Once in the air however, it was not what had been hoped for. The numbers that came back from the test flights were not quite what had been hoped for. The problems that came up in maintenance were great and difficult to fix. It simply could not live up to the dreams of its creators.

So, it came to rest here but, not to be forgotten.

For weeks crews poured over every ounce of data they could squeeze out of its computers. Technicians carefully probed each and every mechanical system of the machine. Manny lessons were learned from this great failure. Each system that broke gave hint of how to make a better version that would not. Careful examination of the structure reviled weak points and other parts where weight was wasted to make something too strong.

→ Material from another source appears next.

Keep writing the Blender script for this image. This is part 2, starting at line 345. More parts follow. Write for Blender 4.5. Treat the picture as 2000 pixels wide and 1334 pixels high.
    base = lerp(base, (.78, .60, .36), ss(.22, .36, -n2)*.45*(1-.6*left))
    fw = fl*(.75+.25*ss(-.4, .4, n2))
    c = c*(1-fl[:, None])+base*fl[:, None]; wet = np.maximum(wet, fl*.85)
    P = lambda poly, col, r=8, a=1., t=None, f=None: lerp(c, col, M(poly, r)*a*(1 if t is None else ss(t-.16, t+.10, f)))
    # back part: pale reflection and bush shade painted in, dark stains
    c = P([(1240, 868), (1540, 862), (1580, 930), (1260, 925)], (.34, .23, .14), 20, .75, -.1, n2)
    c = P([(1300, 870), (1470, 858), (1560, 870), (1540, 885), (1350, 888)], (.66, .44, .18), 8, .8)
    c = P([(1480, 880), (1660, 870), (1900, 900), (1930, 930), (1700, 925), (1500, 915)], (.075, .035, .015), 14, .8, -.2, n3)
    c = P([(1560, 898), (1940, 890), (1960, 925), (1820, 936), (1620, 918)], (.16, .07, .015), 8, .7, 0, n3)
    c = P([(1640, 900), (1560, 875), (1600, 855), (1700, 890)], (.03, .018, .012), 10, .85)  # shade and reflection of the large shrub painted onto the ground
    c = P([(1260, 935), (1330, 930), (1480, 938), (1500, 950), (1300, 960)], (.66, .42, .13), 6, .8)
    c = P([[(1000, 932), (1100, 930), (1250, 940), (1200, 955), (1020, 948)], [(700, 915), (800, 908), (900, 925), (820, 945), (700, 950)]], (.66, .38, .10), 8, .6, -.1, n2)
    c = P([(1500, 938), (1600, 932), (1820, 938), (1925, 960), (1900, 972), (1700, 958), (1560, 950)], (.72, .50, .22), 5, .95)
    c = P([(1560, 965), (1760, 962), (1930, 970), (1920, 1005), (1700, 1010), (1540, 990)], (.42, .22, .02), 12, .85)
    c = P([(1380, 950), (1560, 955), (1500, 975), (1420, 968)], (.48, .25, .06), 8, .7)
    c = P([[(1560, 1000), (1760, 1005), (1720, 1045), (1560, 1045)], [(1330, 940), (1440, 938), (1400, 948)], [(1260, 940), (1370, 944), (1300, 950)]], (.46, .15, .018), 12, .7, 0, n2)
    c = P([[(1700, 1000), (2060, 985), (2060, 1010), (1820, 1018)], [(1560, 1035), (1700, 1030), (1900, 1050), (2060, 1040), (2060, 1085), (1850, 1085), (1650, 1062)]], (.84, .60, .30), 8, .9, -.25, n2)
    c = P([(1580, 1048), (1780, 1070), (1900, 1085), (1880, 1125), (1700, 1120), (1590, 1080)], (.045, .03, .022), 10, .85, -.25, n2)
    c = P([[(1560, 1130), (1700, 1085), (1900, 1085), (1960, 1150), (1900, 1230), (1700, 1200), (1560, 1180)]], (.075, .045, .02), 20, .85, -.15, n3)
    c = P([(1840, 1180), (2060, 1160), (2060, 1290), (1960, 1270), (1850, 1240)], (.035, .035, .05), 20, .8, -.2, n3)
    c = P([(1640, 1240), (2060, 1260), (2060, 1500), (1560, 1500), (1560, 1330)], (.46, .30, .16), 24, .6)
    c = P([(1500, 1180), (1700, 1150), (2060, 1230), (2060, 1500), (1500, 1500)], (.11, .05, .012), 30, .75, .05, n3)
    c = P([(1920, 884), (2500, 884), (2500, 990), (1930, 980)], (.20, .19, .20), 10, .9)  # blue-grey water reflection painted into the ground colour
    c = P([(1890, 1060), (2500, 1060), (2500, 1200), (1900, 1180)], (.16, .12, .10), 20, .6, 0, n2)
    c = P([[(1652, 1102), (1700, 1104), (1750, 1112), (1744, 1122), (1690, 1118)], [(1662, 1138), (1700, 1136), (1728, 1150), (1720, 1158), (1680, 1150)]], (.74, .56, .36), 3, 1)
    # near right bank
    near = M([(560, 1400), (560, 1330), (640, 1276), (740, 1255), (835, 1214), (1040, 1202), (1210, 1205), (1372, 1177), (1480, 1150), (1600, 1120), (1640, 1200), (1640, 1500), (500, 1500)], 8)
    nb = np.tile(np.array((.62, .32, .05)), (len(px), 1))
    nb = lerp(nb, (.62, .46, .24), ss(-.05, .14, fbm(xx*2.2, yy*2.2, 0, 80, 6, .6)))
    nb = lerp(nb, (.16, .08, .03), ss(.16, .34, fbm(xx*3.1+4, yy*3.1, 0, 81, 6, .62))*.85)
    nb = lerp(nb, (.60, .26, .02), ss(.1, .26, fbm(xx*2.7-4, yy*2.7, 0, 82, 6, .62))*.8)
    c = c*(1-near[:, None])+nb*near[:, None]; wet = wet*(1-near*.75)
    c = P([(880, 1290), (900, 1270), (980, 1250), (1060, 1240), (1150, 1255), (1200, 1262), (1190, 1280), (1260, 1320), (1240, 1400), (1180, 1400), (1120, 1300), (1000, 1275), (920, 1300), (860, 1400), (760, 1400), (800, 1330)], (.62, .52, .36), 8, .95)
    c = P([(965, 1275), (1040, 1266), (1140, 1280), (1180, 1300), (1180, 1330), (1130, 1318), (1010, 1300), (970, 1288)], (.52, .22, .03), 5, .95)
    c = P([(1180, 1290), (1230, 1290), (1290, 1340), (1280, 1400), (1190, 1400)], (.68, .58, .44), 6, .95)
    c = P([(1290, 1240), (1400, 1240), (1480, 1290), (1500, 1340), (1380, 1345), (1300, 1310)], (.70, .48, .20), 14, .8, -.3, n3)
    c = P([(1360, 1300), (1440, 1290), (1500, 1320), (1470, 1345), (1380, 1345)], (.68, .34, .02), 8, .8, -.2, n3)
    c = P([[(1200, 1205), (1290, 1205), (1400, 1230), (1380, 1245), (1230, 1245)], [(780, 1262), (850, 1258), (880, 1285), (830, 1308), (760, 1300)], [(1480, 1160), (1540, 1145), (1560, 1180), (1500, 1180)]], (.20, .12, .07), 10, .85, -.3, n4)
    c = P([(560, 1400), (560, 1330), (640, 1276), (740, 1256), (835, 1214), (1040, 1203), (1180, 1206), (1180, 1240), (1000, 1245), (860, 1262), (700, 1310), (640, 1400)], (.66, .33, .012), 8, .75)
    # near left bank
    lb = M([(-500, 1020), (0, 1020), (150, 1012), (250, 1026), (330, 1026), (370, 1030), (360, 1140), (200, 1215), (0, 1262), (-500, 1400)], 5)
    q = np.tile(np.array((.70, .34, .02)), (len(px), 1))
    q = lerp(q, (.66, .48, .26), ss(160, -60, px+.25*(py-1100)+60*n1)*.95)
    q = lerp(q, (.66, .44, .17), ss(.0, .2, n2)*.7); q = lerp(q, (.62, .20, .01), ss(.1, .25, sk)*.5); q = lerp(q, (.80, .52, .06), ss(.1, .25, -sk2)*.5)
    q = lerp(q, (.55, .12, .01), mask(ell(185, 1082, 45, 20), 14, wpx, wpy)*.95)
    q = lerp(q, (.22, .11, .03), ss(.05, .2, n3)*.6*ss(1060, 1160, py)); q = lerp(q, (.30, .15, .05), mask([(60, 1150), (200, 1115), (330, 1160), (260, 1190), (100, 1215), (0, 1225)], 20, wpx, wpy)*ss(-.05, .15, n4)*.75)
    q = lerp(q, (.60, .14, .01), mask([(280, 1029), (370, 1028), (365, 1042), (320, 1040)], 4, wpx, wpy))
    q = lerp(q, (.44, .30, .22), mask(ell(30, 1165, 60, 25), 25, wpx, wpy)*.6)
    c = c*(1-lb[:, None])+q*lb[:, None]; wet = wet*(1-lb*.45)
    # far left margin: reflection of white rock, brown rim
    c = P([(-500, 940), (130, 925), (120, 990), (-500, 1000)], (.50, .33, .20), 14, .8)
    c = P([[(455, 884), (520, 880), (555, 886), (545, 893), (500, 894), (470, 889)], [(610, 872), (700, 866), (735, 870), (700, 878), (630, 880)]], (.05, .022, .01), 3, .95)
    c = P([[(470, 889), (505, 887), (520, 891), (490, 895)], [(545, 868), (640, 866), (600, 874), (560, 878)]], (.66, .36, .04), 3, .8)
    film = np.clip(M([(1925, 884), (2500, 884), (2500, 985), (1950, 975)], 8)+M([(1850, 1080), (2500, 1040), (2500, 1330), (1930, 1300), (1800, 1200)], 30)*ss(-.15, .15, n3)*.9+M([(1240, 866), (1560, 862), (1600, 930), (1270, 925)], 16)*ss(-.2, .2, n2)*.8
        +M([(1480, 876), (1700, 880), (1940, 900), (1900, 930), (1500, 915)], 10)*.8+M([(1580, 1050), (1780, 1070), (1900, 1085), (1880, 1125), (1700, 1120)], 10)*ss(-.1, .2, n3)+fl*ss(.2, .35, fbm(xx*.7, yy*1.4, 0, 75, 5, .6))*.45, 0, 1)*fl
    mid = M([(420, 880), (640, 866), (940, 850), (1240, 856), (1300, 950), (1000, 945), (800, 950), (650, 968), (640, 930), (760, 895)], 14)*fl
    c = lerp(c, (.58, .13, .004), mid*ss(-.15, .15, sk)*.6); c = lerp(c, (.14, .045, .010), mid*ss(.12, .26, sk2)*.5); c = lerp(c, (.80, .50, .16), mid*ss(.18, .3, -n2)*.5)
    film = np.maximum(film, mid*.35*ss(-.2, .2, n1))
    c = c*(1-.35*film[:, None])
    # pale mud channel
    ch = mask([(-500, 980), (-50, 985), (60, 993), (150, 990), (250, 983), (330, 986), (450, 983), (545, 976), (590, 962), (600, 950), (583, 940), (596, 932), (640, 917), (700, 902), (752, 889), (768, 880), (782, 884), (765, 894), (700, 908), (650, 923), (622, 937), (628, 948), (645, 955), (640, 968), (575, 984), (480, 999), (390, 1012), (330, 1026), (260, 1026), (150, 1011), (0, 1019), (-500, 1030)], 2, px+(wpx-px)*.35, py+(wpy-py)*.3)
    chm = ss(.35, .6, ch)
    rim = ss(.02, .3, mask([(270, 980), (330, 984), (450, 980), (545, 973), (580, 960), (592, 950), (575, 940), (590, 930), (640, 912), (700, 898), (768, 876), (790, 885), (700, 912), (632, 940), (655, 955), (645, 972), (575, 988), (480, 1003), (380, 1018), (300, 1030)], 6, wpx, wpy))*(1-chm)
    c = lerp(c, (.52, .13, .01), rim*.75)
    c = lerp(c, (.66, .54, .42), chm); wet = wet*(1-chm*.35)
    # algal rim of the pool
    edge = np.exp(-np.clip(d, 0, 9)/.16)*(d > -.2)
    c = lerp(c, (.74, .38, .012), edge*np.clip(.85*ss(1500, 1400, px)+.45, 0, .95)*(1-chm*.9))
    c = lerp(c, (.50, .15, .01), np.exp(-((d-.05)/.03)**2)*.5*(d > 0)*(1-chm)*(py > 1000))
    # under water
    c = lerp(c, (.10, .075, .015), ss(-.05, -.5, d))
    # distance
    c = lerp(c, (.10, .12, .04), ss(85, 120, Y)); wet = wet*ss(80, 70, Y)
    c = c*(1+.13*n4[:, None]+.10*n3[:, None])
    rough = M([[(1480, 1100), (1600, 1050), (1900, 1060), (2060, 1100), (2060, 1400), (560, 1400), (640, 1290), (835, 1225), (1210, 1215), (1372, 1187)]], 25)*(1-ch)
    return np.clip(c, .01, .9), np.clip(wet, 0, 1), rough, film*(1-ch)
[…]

And so the skeleton of the great plane sit today, not as a reminder of past failures, but of the lessons gleaned from its metal bones. It has been picked clean, like a great roasted beast, but each scrap of meat fed the base of knowledge. It sits ignored and well worn, like a text-book that has been read from cover to cover, and can serve the student no more except as an occasional reference.

It sits in the hot desert sun and gathers dust as the lessons learned from it fly far overhead.